É natural que se tenha medo em São Paulo. As estatísticas são frias, centenas de pessoas morrem mensalmente no tráfego. Há quase cem mil mandatos de prisão por cumprir. Há um crime de morte em cada cinco horas. Rouba-se um carro por minuto. Trombadinhas atrevidos surgem em cada esquina. É compreensível que se tenha medo. Viver lá é perigoso.

Você já leu "As Aventuras de Asterix e Obelix", de Goscinny e Uderzo? É o que há de melhor em matéria de "cartoon". Embora escrito para crianças, são estórias para adultos. Obelix, que odeia os invasores da Gália, vive repetind "Esses romanos são uns neuróticos". É de Obelix que a gente se lembra quando entra em contato com grande parte daqueles que transitam em nossas ruas.

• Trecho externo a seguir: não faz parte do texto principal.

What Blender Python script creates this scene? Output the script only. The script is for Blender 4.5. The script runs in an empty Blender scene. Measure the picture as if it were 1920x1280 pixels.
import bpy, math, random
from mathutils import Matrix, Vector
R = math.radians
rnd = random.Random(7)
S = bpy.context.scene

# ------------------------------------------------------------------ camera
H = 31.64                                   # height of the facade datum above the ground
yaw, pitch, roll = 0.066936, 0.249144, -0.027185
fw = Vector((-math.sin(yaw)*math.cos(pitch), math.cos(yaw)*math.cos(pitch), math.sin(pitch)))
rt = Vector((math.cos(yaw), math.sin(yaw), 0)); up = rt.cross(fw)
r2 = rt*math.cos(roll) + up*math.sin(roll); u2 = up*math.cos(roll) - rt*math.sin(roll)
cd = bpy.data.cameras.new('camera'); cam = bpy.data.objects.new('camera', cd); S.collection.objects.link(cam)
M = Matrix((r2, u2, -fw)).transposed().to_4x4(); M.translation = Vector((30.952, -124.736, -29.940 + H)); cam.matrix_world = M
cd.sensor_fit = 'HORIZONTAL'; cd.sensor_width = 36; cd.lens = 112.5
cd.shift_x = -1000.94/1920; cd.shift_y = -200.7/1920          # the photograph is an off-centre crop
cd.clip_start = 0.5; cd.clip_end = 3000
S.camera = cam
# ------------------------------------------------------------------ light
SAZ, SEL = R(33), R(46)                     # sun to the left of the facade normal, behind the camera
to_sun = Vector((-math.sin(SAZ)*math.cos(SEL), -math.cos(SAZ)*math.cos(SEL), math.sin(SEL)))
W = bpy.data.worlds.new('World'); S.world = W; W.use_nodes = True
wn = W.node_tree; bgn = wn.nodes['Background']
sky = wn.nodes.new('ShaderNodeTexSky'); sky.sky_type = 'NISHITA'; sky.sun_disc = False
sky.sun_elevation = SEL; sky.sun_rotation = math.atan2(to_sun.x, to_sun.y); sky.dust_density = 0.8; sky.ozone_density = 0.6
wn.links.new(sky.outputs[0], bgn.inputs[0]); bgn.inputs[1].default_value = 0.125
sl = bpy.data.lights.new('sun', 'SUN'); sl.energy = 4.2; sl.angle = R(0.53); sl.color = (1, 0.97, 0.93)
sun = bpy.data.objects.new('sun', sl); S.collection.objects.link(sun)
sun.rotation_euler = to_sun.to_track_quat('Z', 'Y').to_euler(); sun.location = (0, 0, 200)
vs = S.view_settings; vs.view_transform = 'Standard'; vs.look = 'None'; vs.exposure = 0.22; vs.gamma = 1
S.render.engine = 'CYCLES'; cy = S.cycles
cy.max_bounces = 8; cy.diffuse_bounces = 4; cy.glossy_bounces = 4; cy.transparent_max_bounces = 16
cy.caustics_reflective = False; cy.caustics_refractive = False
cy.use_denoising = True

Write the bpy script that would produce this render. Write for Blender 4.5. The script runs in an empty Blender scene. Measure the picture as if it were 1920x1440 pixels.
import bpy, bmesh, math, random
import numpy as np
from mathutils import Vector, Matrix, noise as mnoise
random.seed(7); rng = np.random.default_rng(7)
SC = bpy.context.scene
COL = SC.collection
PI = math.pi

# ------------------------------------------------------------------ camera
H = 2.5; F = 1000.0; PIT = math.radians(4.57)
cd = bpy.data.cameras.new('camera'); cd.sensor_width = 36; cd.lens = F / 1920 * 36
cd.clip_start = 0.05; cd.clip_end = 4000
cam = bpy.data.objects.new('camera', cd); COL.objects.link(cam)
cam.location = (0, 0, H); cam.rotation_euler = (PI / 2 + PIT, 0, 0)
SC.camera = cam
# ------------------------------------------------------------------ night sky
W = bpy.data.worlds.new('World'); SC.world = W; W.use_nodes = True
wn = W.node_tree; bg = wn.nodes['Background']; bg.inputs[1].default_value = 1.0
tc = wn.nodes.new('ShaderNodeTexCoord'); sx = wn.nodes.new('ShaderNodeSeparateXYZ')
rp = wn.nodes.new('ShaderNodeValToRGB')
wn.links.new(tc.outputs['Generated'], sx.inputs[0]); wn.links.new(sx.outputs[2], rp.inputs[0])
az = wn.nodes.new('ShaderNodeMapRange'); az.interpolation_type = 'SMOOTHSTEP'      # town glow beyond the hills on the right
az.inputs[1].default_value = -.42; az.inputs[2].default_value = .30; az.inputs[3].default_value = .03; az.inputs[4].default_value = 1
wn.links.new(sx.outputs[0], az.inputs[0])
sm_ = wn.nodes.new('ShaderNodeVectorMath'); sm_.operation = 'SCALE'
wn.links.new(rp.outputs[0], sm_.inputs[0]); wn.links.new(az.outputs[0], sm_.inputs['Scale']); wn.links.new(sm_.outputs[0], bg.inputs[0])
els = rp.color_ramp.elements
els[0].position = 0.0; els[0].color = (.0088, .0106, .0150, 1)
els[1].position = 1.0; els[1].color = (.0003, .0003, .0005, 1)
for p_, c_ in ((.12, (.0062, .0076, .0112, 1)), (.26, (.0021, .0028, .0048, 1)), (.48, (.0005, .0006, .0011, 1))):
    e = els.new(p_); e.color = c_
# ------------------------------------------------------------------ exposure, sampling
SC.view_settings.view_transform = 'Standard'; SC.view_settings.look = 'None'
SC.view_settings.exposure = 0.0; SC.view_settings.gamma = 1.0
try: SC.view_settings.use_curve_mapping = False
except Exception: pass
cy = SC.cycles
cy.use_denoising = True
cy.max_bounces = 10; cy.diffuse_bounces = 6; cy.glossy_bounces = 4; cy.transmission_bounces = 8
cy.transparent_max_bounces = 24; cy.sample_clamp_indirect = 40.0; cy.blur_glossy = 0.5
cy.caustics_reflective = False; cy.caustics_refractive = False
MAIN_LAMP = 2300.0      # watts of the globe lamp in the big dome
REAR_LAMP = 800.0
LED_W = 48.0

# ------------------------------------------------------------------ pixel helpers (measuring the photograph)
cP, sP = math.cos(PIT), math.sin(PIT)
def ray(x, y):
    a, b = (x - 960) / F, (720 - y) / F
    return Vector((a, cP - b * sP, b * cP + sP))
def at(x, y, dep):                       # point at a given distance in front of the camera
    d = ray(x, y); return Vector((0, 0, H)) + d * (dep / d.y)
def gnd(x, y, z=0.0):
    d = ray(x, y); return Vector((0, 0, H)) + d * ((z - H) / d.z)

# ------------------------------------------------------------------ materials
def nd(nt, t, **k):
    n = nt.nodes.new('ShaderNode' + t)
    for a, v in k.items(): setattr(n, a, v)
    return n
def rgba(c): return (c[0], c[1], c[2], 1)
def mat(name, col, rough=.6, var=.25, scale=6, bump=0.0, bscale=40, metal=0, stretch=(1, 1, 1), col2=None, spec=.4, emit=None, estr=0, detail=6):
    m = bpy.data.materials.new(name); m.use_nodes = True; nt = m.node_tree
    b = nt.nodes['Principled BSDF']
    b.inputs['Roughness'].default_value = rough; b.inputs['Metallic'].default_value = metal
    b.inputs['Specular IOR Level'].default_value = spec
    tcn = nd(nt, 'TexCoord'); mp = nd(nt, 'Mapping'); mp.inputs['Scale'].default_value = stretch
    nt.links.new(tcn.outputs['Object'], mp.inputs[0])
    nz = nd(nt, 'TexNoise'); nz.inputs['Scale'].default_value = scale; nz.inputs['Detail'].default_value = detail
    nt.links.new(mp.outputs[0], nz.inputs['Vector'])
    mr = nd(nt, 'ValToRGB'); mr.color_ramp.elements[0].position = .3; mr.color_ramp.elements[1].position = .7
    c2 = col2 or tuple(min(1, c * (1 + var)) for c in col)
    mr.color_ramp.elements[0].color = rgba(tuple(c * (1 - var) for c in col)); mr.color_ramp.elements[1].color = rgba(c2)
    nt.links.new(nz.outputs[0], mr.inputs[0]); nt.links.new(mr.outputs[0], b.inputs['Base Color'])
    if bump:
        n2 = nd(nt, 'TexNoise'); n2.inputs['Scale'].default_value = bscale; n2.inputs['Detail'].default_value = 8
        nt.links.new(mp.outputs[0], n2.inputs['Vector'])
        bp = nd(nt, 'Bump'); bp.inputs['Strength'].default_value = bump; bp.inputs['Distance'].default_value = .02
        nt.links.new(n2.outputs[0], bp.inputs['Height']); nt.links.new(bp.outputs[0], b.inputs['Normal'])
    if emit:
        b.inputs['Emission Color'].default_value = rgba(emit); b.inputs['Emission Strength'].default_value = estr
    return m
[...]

Nosso medo não é mais de morrer, é de viver. Estamos todos com medo. Algo imponderável, mas existente dentro de cada um de nós. Nós nos sentimos ameaçados, mas não sabemos por quem nem por quê. É uma angústia indefinível. É o drama daquele personagem de Kafka. É preso e não sabe por quê. Não sabe sequer de que o acusam. Passa todo o tempo procurando defender-se de uma culpa que ignora, diante de um juiz que não conhece, um ambiente confuso e inexplicável.

O pior medo, porém, é o que provém de nossos conflitos interiores. De nossas carências afetivas. De processos inconscientes. De projetos recalcados. Nós nos sentimos ameaçados e não sabemos mais por quem e por quê. Não sabemos onde se encontra o perigo. Não sabemos como nos livrar dele. Montamos um bem-elaborado mecanismo de defesa. Criamos uma aperfeiçoadíssima autocensura. Medimos nossos passos, nossas palavras, nossos pensamentos.

Assim vamos vivendo. Vamos nos desgastando. Nos neurotizando. Velando sobre nossas insônias e acariciando nossas úlceras. A cada dia temos menos tempo. Há sempre o que fazer, e depressa. Nós nos tornamos assustados, agressivos, irritados, impacientes.

Nem sequer vemos mais as flores do nosso jardim.